For anyone who can remember traffic on Ledra Street in the 1980s and Makarios Avenue prior to the changes recently completed, it was welcome news that cars would be prohibited from the main thoroughfare from October 20.

There was a huge backlash at the time to the pedestrianisation of Ledra Street and no doubt there will be some grumbling about Makarios Avenue as well, but would anyone now think to go back and open Ledra Street to traffic again?

As a timely reminder of what they are trying to accomplish, Nicosia Mayor Constantinos Yiorkadjis penned an open letter on Monday, in which he made some valid observations that we have pointed out on numerous occasions in the past.

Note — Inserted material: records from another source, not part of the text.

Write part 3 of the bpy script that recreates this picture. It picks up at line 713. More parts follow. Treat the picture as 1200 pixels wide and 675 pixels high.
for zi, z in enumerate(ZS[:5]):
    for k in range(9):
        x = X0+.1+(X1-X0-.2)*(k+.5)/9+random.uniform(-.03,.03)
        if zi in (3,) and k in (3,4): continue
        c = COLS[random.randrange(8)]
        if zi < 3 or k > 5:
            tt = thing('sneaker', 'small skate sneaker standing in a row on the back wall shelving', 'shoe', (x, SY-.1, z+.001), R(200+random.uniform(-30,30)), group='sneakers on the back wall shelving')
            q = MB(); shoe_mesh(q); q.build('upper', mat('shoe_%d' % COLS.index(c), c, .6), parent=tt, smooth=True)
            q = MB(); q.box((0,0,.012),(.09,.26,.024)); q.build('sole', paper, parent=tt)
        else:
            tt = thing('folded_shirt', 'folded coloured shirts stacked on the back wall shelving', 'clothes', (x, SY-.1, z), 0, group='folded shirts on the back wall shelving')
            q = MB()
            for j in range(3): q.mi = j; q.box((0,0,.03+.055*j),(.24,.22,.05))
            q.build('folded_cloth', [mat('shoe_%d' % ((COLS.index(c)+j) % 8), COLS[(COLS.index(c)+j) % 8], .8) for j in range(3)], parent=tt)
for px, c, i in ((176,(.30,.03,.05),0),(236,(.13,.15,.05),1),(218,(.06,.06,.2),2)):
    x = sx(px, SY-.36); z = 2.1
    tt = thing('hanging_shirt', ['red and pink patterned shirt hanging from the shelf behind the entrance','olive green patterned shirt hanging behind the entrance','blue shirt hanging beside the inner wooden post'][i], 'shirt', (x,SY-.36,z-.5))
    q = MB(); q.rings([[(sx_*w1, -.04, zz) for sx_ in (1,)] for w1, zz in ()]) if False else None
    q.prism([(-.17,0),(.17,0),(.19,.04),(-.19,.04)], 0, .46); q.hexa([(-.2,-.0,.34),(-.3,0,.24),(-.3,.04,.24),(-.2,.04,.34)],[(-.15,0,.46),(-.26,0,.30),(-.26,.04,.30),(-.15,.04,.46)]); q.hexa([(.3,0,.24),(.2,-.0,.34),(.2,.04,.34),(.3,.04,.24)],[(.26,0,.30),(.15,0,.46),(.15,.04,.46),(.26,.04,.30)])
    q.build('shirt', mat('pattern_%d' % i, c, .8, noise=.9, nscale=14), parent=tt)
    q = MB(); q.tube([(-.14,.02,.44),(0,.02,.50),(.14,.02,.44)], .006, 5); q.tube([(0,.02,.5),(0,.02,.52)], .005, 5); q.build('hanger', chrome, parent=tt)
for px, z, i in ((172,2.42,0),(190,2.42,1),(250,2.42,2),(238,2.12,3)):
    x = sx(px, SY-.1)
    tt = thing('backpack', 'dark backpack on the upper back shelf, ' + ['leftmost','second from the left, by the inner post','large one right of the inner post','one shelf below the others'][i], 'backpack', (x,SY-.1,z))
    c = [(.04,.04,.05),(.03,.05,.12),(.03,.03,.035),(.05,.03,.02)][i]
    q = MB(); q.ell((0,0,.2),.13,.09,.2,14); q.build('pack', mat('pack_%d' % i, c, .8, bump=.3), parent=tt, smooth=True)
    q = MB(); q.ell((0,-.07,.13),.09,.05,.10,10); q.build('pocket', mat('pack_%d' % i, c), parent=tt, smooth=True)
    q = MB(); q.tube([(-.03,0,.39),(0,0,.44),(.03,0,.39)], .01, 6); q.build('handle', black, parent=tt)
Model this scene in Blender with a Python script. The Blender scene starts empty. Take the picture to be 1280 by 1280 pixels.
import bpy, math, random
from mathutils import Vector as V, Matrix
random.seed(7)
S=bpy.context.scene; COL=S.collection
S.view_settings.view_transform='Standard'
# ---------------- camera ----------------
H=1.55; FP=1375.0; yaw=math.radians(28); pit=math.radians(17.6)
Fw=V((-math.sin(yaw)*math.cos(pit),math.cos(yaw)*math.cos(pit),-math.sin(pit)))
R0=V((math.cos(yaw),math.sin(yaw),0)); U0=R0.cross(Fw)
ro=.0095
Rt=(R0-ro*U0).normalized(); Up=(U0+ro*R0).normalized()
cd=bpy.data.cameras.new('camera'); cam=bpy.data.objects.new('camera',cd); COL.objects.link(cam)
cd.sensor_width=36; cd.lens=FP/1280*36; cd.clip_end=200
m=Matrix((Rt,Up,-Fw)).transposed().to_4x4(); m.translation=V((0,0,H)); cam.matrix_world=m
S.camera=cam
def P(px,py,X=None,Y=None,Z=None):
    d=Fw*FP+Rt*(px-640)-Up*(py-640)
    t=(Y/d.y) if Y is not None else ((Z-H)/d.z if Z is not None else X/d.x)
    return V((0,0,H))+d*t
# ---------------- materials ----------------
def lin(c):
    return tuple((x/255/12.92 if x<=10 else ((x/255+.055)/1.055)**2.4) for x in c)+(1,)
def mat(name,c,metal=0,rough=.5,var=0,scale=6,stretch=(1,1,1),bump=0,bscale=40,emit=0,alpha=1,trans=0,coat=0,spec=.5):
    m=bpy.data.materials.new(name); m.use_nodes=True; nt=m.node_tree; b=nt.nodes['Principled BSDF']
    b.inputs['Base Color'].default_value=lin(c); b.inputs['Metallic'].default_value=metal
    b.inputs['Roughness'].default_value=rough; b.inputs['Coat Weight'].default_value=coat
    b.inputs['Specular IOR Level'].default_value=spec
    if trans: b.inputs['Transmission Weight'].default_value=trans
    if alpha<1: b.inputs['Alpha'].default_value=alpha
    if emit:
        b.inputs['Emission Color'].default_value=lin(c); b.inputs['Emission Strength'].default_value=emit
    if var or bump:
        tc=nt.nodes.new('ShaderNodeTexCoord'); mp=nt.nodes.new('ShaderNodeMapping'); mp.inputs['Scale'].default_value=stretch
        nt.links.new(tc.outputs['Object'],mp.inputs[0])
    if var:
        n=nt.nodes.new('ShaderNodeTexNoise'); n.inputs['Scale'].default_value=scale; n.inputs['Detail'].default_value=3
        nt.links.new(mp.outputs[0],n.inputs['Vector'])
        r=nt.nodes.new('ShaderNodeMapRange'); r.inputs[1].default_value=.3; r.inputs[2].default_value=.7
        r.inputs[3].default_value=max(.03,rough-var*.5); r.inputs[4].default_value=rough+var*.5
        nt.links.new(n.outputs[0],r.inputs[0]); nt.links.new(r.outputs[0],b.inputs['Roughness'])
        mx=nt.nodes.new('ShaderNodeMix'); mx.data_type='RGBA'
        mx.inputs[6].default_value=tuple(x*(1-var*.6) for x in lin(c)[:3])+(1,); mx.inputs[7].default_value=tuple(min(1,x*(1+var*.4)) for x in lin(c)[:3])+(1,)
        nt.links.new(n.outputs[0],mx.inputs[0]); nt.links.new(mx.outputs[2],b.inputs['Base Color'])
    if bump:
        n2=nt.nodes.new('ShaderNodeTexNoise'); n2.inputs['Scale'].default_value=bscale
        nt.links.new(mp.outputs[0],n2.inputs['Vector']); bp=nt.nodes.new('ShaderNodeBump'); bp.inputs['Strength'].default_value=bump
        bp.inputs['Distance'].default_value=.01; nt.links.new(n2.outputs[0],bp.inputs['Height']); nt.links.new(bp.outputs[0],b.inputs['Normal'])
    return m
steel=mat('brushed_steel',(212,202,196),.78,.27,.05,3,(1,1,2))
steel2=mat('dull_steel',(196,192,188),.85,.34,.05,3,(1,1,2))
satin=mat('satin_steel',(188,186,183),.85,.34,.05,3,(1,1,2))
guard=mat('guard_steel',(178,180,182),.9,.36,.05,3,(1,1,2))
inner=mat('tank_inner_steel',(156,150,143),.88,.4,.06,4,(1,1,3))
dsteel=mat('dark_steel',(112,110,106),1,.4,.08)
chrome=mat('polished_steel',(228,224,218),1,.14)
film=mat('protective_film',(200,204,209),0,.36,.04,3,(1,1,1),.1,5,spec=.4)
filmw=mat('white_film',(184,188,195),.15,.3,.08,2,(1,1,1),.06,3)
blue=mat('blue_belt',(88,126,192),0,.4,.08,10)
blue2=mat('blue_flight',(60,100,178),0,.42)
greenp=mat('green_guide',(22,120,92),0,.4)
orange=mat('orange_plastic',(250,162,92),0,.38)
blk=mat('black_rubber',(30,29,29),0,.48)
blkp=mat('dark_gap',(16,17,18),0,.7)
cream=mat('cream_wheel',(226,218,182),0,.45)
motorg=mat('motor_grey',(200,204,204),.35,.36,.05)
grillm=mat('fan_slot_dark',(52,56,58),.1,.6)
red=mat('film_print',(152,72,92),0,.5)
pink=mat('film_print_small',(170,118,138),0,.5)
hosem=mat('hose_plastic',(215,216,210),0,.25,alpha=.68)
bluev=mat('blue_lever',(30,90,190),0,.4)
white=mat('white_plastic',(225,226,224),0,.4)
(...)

One is that despite the green agenda, the government appears to be trying to solve the traffic problem with more roads. As Yiorkadjis said: “This logic has been tested and failed.

“In order to persuade a much larger percentage of our fellow citizens to use the bus, the bus must gain an advantage over the car,” he rightly says, adding that people’s mentality must also change. It may be a little unfair to put this on the public when no serious effort has been made to create a public transport system that people will choose to use before getting behind the wheel. The bus system was left, and is still to some extent despite some marginal improvement, as a last resort.

Now everyone wants to change people’s mentality, which is a bit like putting the cart before the horse. You must change the system first to change minds, not fail in that respect and then try to guilt people into using substandard public transport. They will feel coerced and inconvenienced because the bus system is still second rate.

If a proper public transport system had been set up years ago it might have eased what is going to be a difficult transition to greener energy, not just in transport but in every aspect of life. Now it seems everything is being rushed to meet the requirements of UN Agenda 2030, the goals of which have been enshrined in the Cyprus Recovery and Resilience plan.

As Yiorkadjis pointed out, it is the responsibility of the state to convince people “and the only way to achieve this is action”.

He added that green growth and sustainable mobility cannot only be included in political discourse. “It is not enough to replace plastic straws with paper ones, especially in Cyprus where the main source of pollutants comes from transportation,” he said.

It also emerged on Monday that Cyprus is pondering the creation of a rail system, something that was thrown out there more than ten years ago but never carried forward. If the government is truly serious about greener cities, it needs to offer more than just one choice of public transport, which at the moment is only the bus.